Written instruction ->
Gather up every line from the entries below that uses the word "script".

Entries shown ->
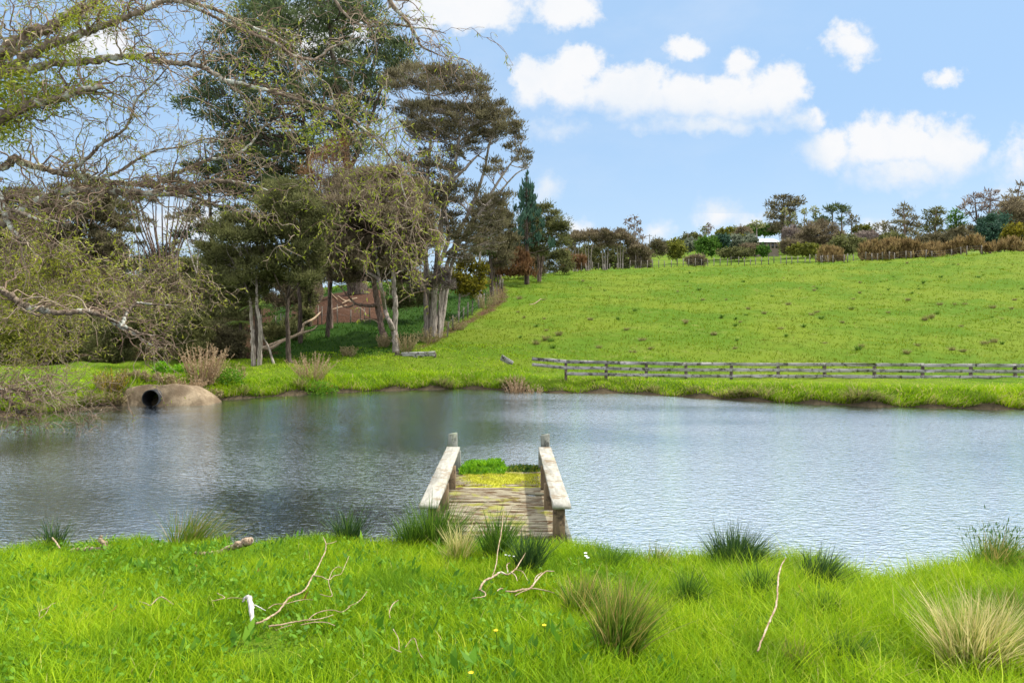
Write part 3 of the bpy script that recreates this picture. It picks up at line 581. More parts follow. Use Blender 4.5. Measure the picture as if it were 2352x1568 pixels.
for q in range(80):
    px = rr.uniform(1180, 2350); py = rr.uniform(600, 812)
    if py < np.interp(px, [1180, 1300, 1500, 1900, 2352], [652, 628, 616, 604, 582]): continue
    hand.append((px, py, 1 if rr.random() < .38 else 0))
for (px, py, k) in hand:
    put_tuft(px, py, k, rr.uniform(.38, .78), 'brown dry grass tussock on the open green hillside' if k == 0 else 'dark green rush tuft on the open green hillside', 'dry tussocks scattered over the hillside' if k == 0 else 'rush tufts scattered over the hillside')
for (px, w) in ((1012, 2), (1030, 2), (1165, 2), (1178, 3), (1203, 2), (1500, 1), (1672, 2), (1700, 3), (1716, 2), (1752, 2), (1955, 2), (1972, 3), (2003, 2), (2036, 1), (1588, 1), (235, 3), (205, 2), (170, 2), (485, 2), (560, 1), (690, 2), (722, 1)):
    Ys = float(np.interp(px, SHX, SHY)) + .22; put_tuft(0, 0, 0, .5 + .22 * w, 'straw-brown grass tussock hanging over the water on the far shore', 'dry tussocks along the far shoreline', Gp(px, Ys))
# ------------------------------------------------------------------ trees
M_BARKD = bark('dark_bark', (.035, .026, .02), (.13, .10, .08))
M_BARKP = bark('pale_bark', (.15, .12, .10), (.42, .36, .31), (.30, .31, .25), (.60, .72))
M_BARKR = bark('stringy_brown_bark', (.075, .05, .038), (.24, .175, .14), None)
M_WILB = bark('willow_bark', (.10, .075, .055), (.30, .235, .175), (.50, .51, .44), (.50, .60), (5, 5, 3))
M_TWIG = leaf_mat('willow_twig', [(0, (.11, .068, .046)), (.5, (.22, .15, .105)), (1, (.38, .31, .22))], 0, .8)
def kan(nm, a, b, c): return leaf_mat(nm, [(0, a), (.5, b), (1, c)], .38, .65, spec=.12)
M_KAN = kan('kanuka_foliage', (.060, .052, .028), (.140, .124, .066), (.235, .205, .110))
M_KANG = kan('tea_tree_green', (.052, .058, .020), (.122, .126, .046), (.20, .205, .075))
M_KANB = kan('tea_tree_brown', (0.0849, 0.0679, 0.0415), (0.1790, 0.1413, 0.0849), (0.2828, 0.2356, 0.1413))
M_PINE = kan('pine_needles', (0.0345, 0.0517, 0.0207), (0.0759, 0.1058, 0.0414), (0.1380, 0.1782, 0.0690))
M_CONI = kan('blue_conifer_needles', (0.0208, 0.0520, 0.0364), (0.0468, 0.0975, 0.0650), (0.0845, 0.1560, 0.1040))
M_OLIVE = kan('olive_leaves', (0.0625, 0.0750, 0.0150), (0.1375, 0.1500, 0.0250), (0.2375, 0.2375, 0.0375))
M_GOLD = kan('golden_shrub_leaves', (.055, .055, .008), (.15, .135, .014), (.27, .23, .02))
M_GREYG = kan('grey_green_leaves', (0.0600, 0.0780, 0.0480), (0.1320, 0.1560, 0.1020), (0.2400, 0.2640, 0.1800))
M_BRIGHT = kan('bright_green_leaves', (0.0345, 0.0862, 0.0138), (0.0805, 0.1725, 0.0230), (0.1380, 0.2530, 0.0345))
M_PALEG = kan('pale_spring_leaves', (.10, .12, .04), (.20, .22, .08), (.32, .32, .14))
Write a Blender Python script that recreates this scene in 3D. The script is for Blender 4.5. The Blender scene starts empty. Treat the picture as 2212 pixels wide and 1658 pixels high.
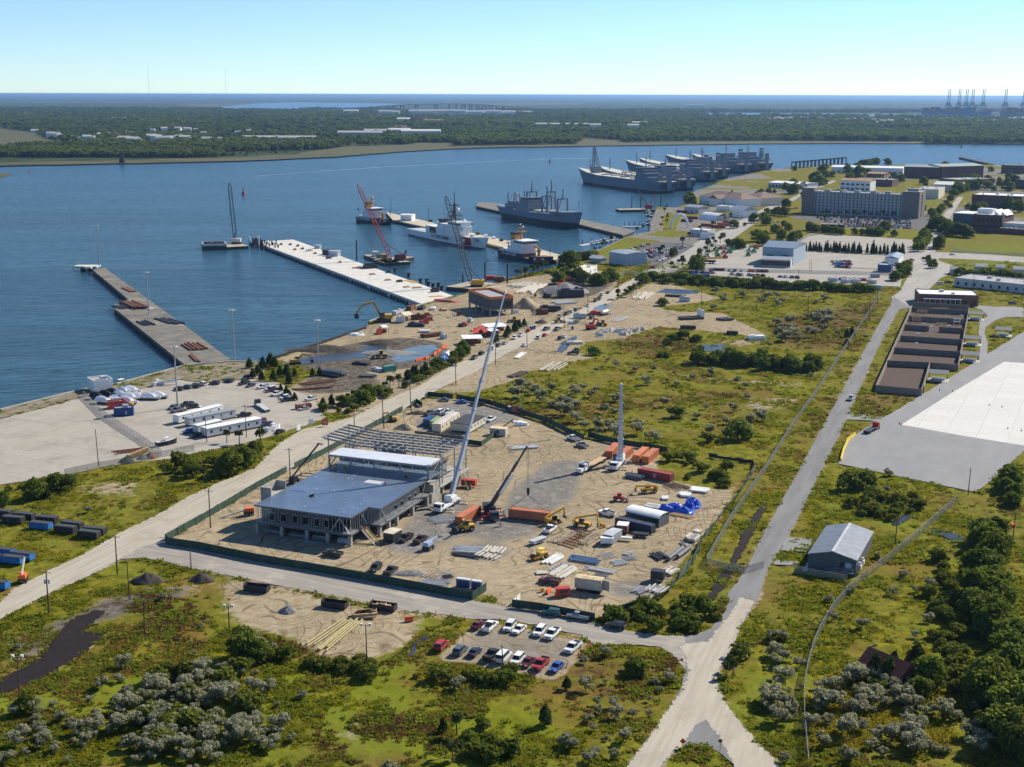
import bpy,math,random
import numpy as np
R=math.radians
# ---------------------------------------------------------------- camera, sky, sun, exposure
scn=bpy.context.scene
COL=scn.collection
F=2850.0;CAMH=123.0;PIT=math.atan(624/F);ROLL=R(0.148)
cam=bpy.data.objects.new('camera',bpy.data.cameras.new('camera'));COL.objects.link(cam)
cam.location=(0,0,CAMH)
cam.data.sensor_width=36.0;cam.data.lens=36.0*F/2212
cam.data.clip_start=1.0;cam.data.clip_end=400000.0
from mathutils import Matrix,Vector
cam.rotation_euler=(Matrix.Rotation(math.pi/2-PIT,4,'X')@Matrix.Rotation(ROLL,4,'Z')).to_euler()
scn.camera=cam
SUN_AZ=R(52);SUN_EL=R(37)
wd=bpy.data.worlds.new('World');scn.world=wd;wd.use_nodes=True
wn=wd.node_tree;bg=wn.nodes['Background']
sky=wn.nodes.new('ShaderNodeTexSky');sky.sky_type='NISHITA';sky.sun_disc=False
sky.sun_elevation=SUN_EL;sky.sun_rotation=SUN_AZ
sky.air_density=0.75;sky.dust_density=0.0;sky.ozone_density=3.5;sky.altitude=100
tint=wn.nodes.new('ShaderNodeMix');tint.data_type='RGBA';tint.blend_type='MULTIPLY';tint.inputs[0].default_value=1.0
tint.inputs[7].default_value=(0.86,1.0,1.12,1)
wn.links.new(sky.outputs[0],tint.inputs[6]);wn.links.new(tint.outputs[2],bg.inputs[0]);bg.inputs[1].default_value=0.092
sl=bpy.data.lights.new('sun','SUN');sl.energy=5.0;sl.angle=R(0.53);sl.color=(1.0,0.92,0.78)
sun=bpy.data.objects.new('sun',sl);COL.objects.link(sun)
sv=Vector((math.sin(SUN_AZ)*math.cos(SUN_EL),math.cos(SUN_AZ)*math.cos(SUN_EL),math.sin(SUN_EL)))
sun.rotation_euler=sv.to_track_quat('Z','Y').to_euler()
vs=scn.view_settings;vs.view_transform='Standard';vs.look='None';vs.gamma=1.0;vs.exposure=0.5
scn.cycles.use_denoising=True
scn.cycles.max_bounces=5;scn.cycles.diffuse_bounces=2;scn.cycles.glossy_bounces=2;scn.cycles.transmission_bounces=3
scn.cycles.transparent_max_bounces=8;scn.cycles.volume_bounces=0
scn.cycles.caustics_reflective=False;scn.cycles.caustics_refractive=False
scn.cycles.use_adaptive_sampling=True;scn.cycles.adaptive_threshold=0.02
random.seed(7);RNG=np.random.default_rng(7)
# ---------------------------------------------------------------- survey helpers: picture point -> place on the ground
cR,sR=math.cos(ROLL),math.sin(ROLL);cP,sP=math.cos(PIT),math.sin(PIT)
TY={'a':163.6,'b':545.4,'c':927.1,'d':1243.5}
def PX(p):
 if isinstance(p[0],str):return(553*int(p[0][1])+p[1]/4.0,TY[p[0][0]]+p[2]/4.0)
 return p
def G(p,z=0.0):
 px,py=PX(p);u=px-1106.0;v=py-829.0
 u,v=u*cR+v*sR,-u*sR+v*cR
 dz=-F*sP-v*cP;t=(z-CAMH)/dz
 return Vector((u*t,(F*cP-v*sP)*t,z))
def GS(ps,z=0.0):return[G(p,z)for p in ps]
def SC(p):
 g=G(p);return F/(g.y*cP+CAMH*sP)
def TS(t,*xy):return[(t,xy[i],xy[i+1])for i in range(0,len(xy),2)]
def ang(a,b):return math.atan2(b[1]-a[1],b[0]-a[0])
# ---------------------------------------------------------------- node helper
class NT:
 def __init__(s,name):
  s.m=bpy.data.materials.new(name);s.m.use_nodes=True;s.t=s.m.node_tree
  s.b=s.t.nodes['Principled BSDF'];s.out=s.t.nodes['Material Output']
 def n(s,typ,ins=None,**kw):
  nd=s.t.nodes.new(typ)
  for k,v in kw.items():setattr(nd,k,v)
  for k,v in(ins or{}).items():s.set(nd.inputs[k],v)
  return nd
 def set(s,sock,v):
  if hasattr(v,'links')or isinstance(v,bpy.types.NodeSocket):s.t.links.new(v,sock)
  else:
   if isinstance(v,(tuple,list))and len(v)==3 and sock.type=='RGBA':v=(*v,1)
   sock.default_value=v
 def coord(s,kind='Object',scale=(1,1,1),rot=0):
  c=s.n('ShaderNodeTexCoord').outputs[kind]if kind!='Pos' else s.n('ShaderNodeNewGeometry').outputs['Position']
  if scale!=(1,1,1)or rot:c=s.n('ShaderNodeMapping',{'Vector':c,'Scale':tuple(1/q for q in scale),'Rotation':(0,0,rot)},vector_type='TEXTURE').outputs[0]
  return c
 def noise(s,c,scale,detail=3,rough=.55,dist=0,out='Fac'):
  return s.n('ShaderNodeTexNoise',{'Vector':c,'Scale':scale,'Detail':detail,'Roughness':rough,'Distortion':dist}).outputs[out]
 def ramp(s,f,a,b,lo=0.,hi=1.):
  return s.n('ShaderNodeMapRange',{0:f,1:a,2:b,3:lo,4:hi},interpolation_type='SMOOTHSTEP').outputs[0]
 def mix(s,f,a,b,mode='MIX'):
  nd=s.n('ShaderNodeMix',data_type='RGBA',blend_type=mode)
  s.set(nd.inputs[0],f);s.set(nd.inputs[6],a);s.set(nd.inputs[7],b);return nd.outputs[2]
 def math(s,op,a,b=0.,c=0.):
  nd=s.n('ShaderNodeMath',operation=op);s.set(nd.inputs[0],a);s.set(nd.inputs[1],b);s.set(nd.inputs[2],c);return nd.outputs[0]
 def attr(s,name,out='Color'):return s.n('ShaderNodeAttribute',attribute_name=name).outputs[out]
 def sep(s,c):return s.n('ShaderNodeSeparateColor',{0:c}).outputs
 def bump(s,h,strength=.5,dist=.1):
  s.set(s.b.inputs['Normal'],s.n('ShaderNodeBump',{'Height':h,'Strength':strength,'Distance':dist}).outputs[0])
 def base(s,c,rough=.7,metal=0.,spec=.5):
  s.set(s.b.inputs['Base Color'],c);s.set(s.b.inputs['Roughness'],rough);s.set(s.b.inputs['Metallic'],metal)
  s.set(s.b.inputs['Specular IOR Level'],spec);return s.m
MATS={}
def pm(name,col,rough=.65,metal=0.,var=.18,scale=1.2,dirt=None,dirt_amt=.35,spec=.4,obj=False,bump=0):
 """plain surface: colour with two octaves of wear, optional stains, optional per-object tint"""
 if name in MATS:return MATS[name]
 k=NT(name);c=k.coord('Pos');n=k.noise(c,scale,4,.6)
 base=k.n('ShaderNodeObjectInfo').outputs['Color']if obj else(*col,1)
 dark=k.mix(1.0,base,(1-var,)*3+(1,),'MULTIPLY');lite=k.mix(1.0,base,(1+var*.6,)*3+(1,),'MULTIPLY')
 o=k.mix(k.ramp(n,.3,.7),dark,lite)
 if dirt is not None:
  st=k.ramp(k.noise(k.coord('Pos',(1,1,.25)),scale*.45,5,.7,.6),.48,.72,0,dirt_amt)
  o=k.mix(st,o,(*dirt,1))
 if bump:k.bump(k.noise(c,scale*4,3),bump,.05)
 MATS[name]=k.base(o,rough,metal,spec);return MATS[name]
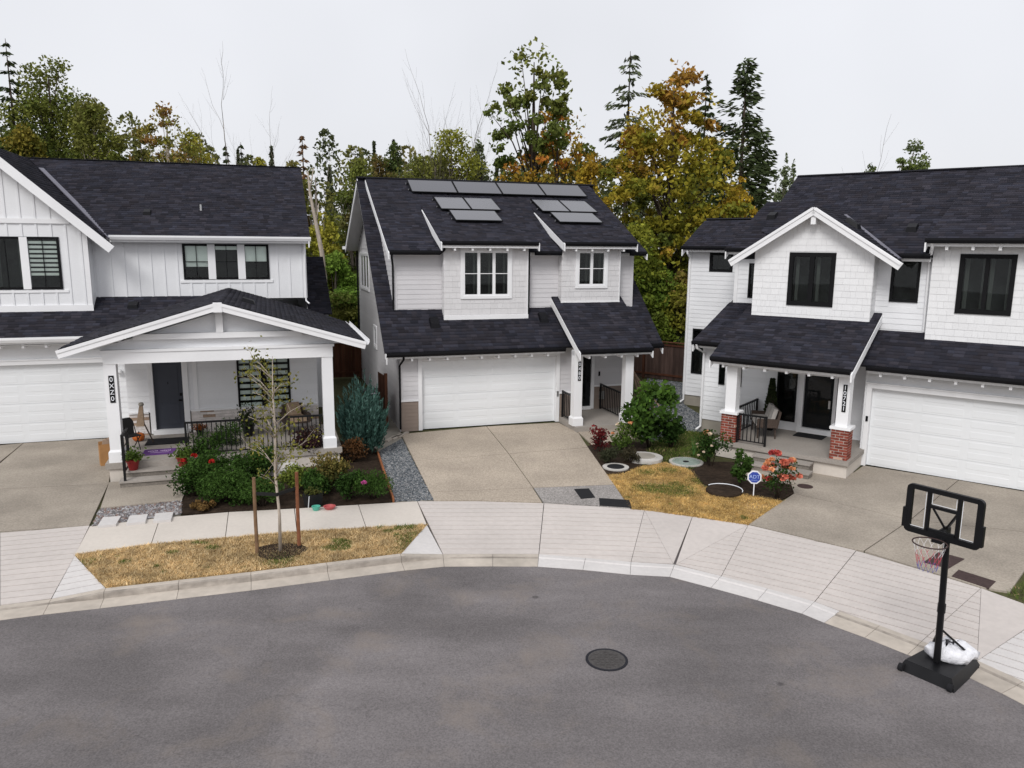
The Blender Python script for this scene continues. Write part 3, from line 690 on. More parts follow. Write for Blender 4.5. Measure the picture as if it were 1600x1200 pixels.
def slabs(name, rows, m):
    g = tag(bpy.data.objects.new(name, None), kind='structure'); COL.objects.link(g)
    for r in rows:
        mm = m
        if isinstance(r, tuple) and isinstance(r[0], str): mm, r = r
        strip_panel(g, 'slab', [gp(*q[:2], q[2] if len(q) > 2 else 0.012) for q in r], mm, gap=0.013)
    return g
slabs('left_driveway', [[(-420, 735), (37, 692), (-60, 770), (-500, 830)], [(37, 692), (172, 684.5), (176, 720), (170, 756), (-50, 766)], [(-50, 766), (170, 756), (140, 821), (0, 831), (-130, 848)], [(-60, 770), (-50, 766), (-130, 848), (-700, 930), (-500, 830)]], 'exposed_aggregate_grey')
slabs('left_walkway', [[(170, 753, .04), (197, 751, .04), (300, 744, .04), (285, 781, .04), (156, 794, .04)]], 'exposed_aggregate_grey')
slabs('middle_driveway', [[(626, 678), (760, 666), (795, 709), (647, 720)], [(760, 666), (873, 660), (905, 677), (919, 699), (795, 709)], [(647, 720), (795, 709), (833, 762), (671, 769)], [(795, 709), (919, 699), (960, 757), (833, 762)], [(671, 769), (833, 762), (848, 785), (745, 782), (677, 782)],
                          ('pebble_surface', [(833, 762), (960, 757), (986, 795), (932, 790), (848, 785)]), [(890, 666), (985, 669), (993, 686), (925, 695), (905, 677)]], 'exposed_aggregate')
slabs('right_driveway', [[(1225, 728, .006), (1335, 738, .006), (1322, 752, .006), (1275, 753, .006)], [(1150, 721), (1230, 733), (1275, 751), (1245, 757), (1160, 750)], [(1245, 757), (1275, 751), (1320, 748), (1350, 727), (1498, 750), (1423, 812), (1240, 771), (1236, 758)], [(1240, 771), (1423, 812), (1350, 861), (1338, 859), (1250, 838), (1169, 819)], [(1498, 750), (1660, 778), (1640, 835), (1423, 812)],
                         [(1423, 812), (1640, 835), (1579, 925), (1533, 918), (1452, 893), (1350, 861)]], 'exposed_aggregate_grey')
rg = [gp(*q) for q in ((1572, 930), (1600, 905), (1700, 870), (1900, 960), (1750, 1000), (1600, 941))]
grass('right_lawn_grass', rg, 5000, 'green lawn corner beside the right driveway', allgreen=True, seed=6, h=(0.04, 0.09))

# gravel areas
gs = [gp(*q) for q in ((592, 706), (628, 686), (677, 781.5), (617, 784))]
poly_obj('gravel_bed', [p + V((0, 0, -0.004)) for p in gs], 0.05, 'foundation', None, 'structure')
gravel('gravel', gs, 9000, 'blue grey gravel strip beside the middle driveway', size=(0.018, 0.04))
gs2 = [gp(*q) for q in ((1012, 592), (1066, 598), (1068, 632), (1096, 650), (1096, 676), (1060, 672), (1020, 690), (1000, 680), (1000, 640))]
poly_obj('side_yard_bed', [p + V((0, 0, -0.008)) for p in gs2], 0.05, 'foundation', None, 'structure')
gravel('gravel', gs2, 14000, 'grey gravel of the side yard by the right house', size=(0.03, 0.06))
gs3 = [gp(*q) for q in ((540, 640), (620, 640), (628, 686), (592, 706), (545, 692))]
poly_obj('side_path_bed', [p + V((0, 0, -0.006)) for p in gs3], 0.05, 'foundation', None, 'structure')
gs4 = [gp(*q) for q in ((156, 797), (284, 783), (283, 803), (145, 822))]
poly_obj('pebble_bed', [p + V((0, 0, -0.006)) for p in gs4], 0.05, 'foundation', None, 'structure')
gravel('gravel', gs4, 2200, 'coarse pale pebbles round the three paving stones', size=(0.03, 0.06), cols=((0.36, 0.35, 0.35), (0.25, 0.24, 0.25), (0.14, 0.13, 0.13), (0.20, 0.14, 0.12)))
for i, (a, b, c, d) in enumerate((((161, 808), (189, 806), (181, 819), (152, 822)), ((203, 805.5), (231, 803), (227, 815), (197, 818)), ((243, 802), (271, 799.5), (267, 812), (239, 814)))):
    o = poly_obj('paving_stone', [gp(*q, 0.055) for q in (a, b, c, d)], 0.09, 'concrete_new')
    tag(o, ('pale square paving stone nearest the left driveway', 'middle one of three pale paving stones in pebbles', 'pale paving stone nearest the flower bed')[i], 'paving stone', 'paving stones in the pebble strip')

# ---------------------------------------------------------------- the houses
def house(name, px, py, deg, label):
    p = gp(px, py); return empty(name, p, math.radians(deg), label, 'house')
FR = lambda d: Face((0, d, 0), (0, -1, 0))
LF = lambda x: Face((x, 0, 0), (-1, 0, 0))                       # s = -y
RF = lambda x: Face((x, 0, 0), (1, 0, 0))                        # s = y
def slopev(m): k = 1 / math.sqrt(1 + m * m); return (k, m * k, 1 / k)

# ---- middle house
h = house('solar_house', 660, 672.5, 17.65, 'light grey house with solar panels on a black roof, in the middle')
wall(h, FR(0), [(-0.73, 1.08), (5.55, 1.08), (5.55, 2.72), (-0.73, 2.72)], [(0, 4.88, 0, 2.42)], 'grey_siding')
wall(h, FR(0), [(-0.73, 0), (-0.13, 0), (-0.13, 1.04), (-0.73, 1.04)], [], 'tan_siding', 0.13)
wall(h, FR(0), [(5.01, 0), (5.55, 0), (5.55, 1.04), (5.01, 1.04)], [], 'tan_siding', 0.13)
pbox('trim_band', h, FR(0), -0.75, -0.13, 1.04, 1.1, 0, 0.05, 'white_paint'); pbox('trim_band', h, FR(0), 5.01, 5.57, 1.04, 1.1, 0, 0.05, 'white_paint')
pbox('corner_trim', h, FR(0), -0.745, -0.65, 1.1, 2.7, 0.0, 0.032, 'grey_siding')
garage_door(h, FR(0), 0, 4.88, 0.015, 2.42)
pbox('light_switch_box', h, FR(0), 4.90, 4.97, 0.95, 1.15, 0.05, 0.07, 'steel')
# side walls
wall(h, LF(-0.73), [(0, 0), (0, 3.0), (-6.2, 8.45), (-11.4, 6.1), (-11.4, 0)], [(-10.5, -7.6, 4.4, 5.85), (-6.3, -5.6, 2.2, 2.95)], 'grey_siding')
wall(h, LF(-0.735), [(-0.95, 3.9), (-0.95, 6.1), (-6.2, 8.6)], [], 'grey_siding')
window(h, LF(-0.73), -10.5, -7.6, 4.4, 5.85, 'white_paint', 'white_paint', 0.1, lites=3)
window(h, LF(-0.73), -6.3, -5.6, 2.2, 2.95, 'white_paint', 'white_paint', 0.1)
MB().tube([(-0.80, 11.38, 6.0), (-0.80, 11.38, 0.1)], 0.04, 8).build('downspout', 'gutter_black', h)
wall(h, RF(8.26), [(0.95, 0), (11.4, 0), (11.4, 6.1), (6.2, 8.45), (0.95, 6.0)], [], 'grey_siding', clad=None)
wall(h, Face((0, 11.4, 0), (0, 1, 0)), [(-8.26, 0), (0.73, 0), (0.73, 6.2), (-8.26, 6.2)], [], 'grey_siding', clad=None)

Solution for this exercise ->
Write part 3 of the bpy script that recreates this picture. It picks up at line 581. More parts follow. Use Blender 4.5. Measure the picture as if it were 2352x1568 pixels.
Write a Blender Python script that recreates this scene in 3D. The script is for Blender 4.5. The Blender scene starts empty. Treat the picture as 2212 pixels wide and 1658 pixels high.
The Blender Python script for this scene continues. Write part 3, from line 690 on. More parts follow. Write for Blender 4.5. Measure the picture as if it were 1600x1200 pixels.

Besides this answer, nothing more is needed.